Written task
Repeat every line of the material, character for character.

Data shown

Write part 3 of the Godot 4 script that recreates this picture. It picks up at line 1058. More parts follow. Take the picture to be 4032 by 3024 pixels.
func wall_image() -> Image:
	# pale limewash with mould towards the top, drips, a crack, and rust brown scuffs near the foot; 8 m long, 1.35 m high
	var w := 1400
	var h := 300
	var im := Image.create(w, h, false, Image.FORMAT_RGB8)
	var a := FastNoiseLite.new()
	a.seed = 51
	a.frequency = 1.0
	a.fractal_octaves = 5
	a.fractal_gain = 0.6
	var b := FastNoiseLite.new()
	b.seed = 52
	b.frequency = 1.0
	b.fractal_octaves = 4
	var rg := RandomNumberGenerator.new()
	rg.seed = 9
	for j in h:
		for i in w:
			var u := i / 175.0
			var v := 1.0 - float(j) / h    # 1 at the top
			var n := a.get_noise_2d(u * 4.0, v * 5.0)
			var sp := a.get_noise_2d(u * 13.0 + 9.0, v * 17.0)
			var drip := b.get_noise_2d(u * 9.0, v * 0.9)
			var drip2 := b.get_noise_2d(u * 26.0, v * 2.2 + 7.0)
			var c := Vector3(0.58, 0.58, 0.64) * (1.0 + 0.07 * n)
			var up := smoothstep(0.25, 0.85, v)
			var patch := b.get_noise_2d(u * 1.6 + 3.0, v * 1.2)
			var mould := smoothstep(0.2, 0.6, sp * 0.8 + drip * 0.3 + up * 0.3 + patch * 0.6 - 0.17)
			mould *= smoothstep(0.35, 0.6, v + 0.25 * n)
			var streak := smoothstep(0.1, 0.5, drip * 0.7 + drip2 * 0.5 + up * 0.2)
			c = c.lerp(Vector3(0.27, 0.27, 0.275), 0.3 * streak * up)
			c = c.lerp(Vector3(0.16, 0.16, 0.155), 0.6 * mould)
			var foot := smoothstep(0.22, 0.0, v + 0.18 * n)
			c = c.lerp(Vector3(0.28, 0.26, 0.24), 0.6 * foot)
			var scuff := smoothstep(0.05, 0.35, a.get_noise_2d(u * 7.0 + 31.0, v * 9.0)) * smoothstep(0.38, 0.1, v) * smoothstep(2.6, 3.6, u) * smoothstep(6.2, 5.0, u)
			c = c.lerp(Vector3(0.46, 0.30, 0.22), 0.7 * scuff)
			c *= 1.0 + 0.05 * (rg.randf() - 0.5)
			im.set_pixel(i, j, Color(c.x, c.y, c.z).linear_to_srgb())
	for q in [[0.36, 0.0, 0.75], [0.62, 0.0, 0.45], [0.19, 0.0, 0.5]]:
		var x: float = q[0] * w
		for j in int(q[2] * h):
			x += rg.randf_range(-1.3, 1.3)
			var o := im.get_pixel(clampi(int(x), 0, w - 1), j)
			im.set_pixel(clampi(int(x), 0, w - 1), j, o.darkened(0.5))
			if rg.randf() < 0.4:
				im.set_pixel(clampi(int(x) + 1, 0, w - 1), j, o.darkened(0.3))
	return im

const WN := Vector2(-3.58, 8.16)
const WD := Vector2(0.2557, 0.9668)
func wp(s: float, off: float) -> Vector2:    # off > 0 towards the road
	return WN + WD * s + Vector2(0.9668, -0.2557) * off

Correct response
Write part 3 of the Godot 4 script that recreates this picture. It picks up at line 1058. More parts follow. Take the picture to be 4032 by 3024 pixels.
func wall_image() -> Image:
	# pale limewash with mould towards the top, drips, a crack, and rust brown scuffs near the foot; 8 m long, 1.35 m high
	var w := 1400
	var h := 300
	var im := Image.create(w, h, false, Image.FORMAT_RGB8)
	var a := FastNoiseLite.new()
	a.seed = 51
	a.frequency = 1.0
	a.fractal_octaves = 5
	a.fractal_gain = 0.6
	var b := FastNoiseLite.new()
	b.seed = 52
	b.frequency = 1.0
	b.fractal_octaves = 4
	var rg := RandomNumberGenerator.new()
	rg.seed = 9
	for j in h:
		for i in w:
			var u := i / 175.0
			var v := 1.0 - float(j) / h    # 1 at the top
			var n := a.get_noise_2d(u * 4.0, v * 5.0)
			var sp := a.get_noise_2d(u * 13.0 + 9.0, v * 17.0)
			var drip := b.get_noise_2d(u * 9.0, v * 0.9)
			var drip2 := b.get_noise_2d(u * 26.0, v * 2.2 + 7.0)
			var c := Vector3(0.58, 0.58, 0.64) * (1.0 + 0.07 * n)
			var up := smoothstep(0.25, 0.85, v)
			var patch := b.get_noise_2d(u * 1.6 + 3.0, v * 1.2)
			var mould := smoothstep(0.2, 0.6, sp * 0.8 + drip * 0.3 + up * 0.3 + patch * 0.6 - 0.17)
			mould *= smoothstep(0.35, 0.6, v + 0.25 * n)
			var streak := smoothstep(0.1, 0.5, drip * 0.7 + drip2 * 0.5 + up * 0.2)
			c = c.lerp(Vector3(0.27, 0.27, 0.275), 0.3 * streak * up)
			c = c.lerp(Vector3(0.16, 0.16, 0.155), 0.6 * mould)
			var foot := smoothstep(0.22, 0.0, v + 0.18 * n)
			c = c.lerp(Vector3(0.28, 0.26, 0.24), 0.6 * foot)
			var scuff := smoothstep(0.05, 0.35, a.get_noise_2d(u * 7.0 + 31.0, v * 9.0)) * smoothstep(0.38, 0.1, v) * smoothstep(2.6, 3.6, u) * smoothstep(6.2, 5.0, u)
			c = c.lerp(Vector3(0.46, 0.30, 0.22), 0.7 * scuff)
			c *= 1.0 + 0.05 * (rg.randf() - 0.5)
			im.set_pixel(i, j, Color(c.x, c.y, c.z).linear_to_srgb())
	for q in [[0.36, 0.0, 0.75], [0.62, 0.0, 0.45], [0.19, 0.0, 0.5]]:
		var x: float = q[0] * w
		for j in int(q[2] * h):
			x += rg.randf_range(-1.3, 1.3)
			var o := im.get_pixel(clampi(int(x), 0, w - 1), j)
			im.set_pixel(clampi(int(x), 0, w - 1), j, o.darkened(0.5))
			if rg.randf() < 0.4:
				im.set_pixel(clampi(int(x) + 1, 0, w - 1), j, o.darkened(0.3))
	return im

const WN := Vector2(-3.58, 8.16)
const WD := Vector2(0.2557, 0.9668)
func wp(s: float, off: float) -> Vector2:    # off > 0 towards the road
	return WN + WD * s + Vector2(0.9668, -0.2557) * off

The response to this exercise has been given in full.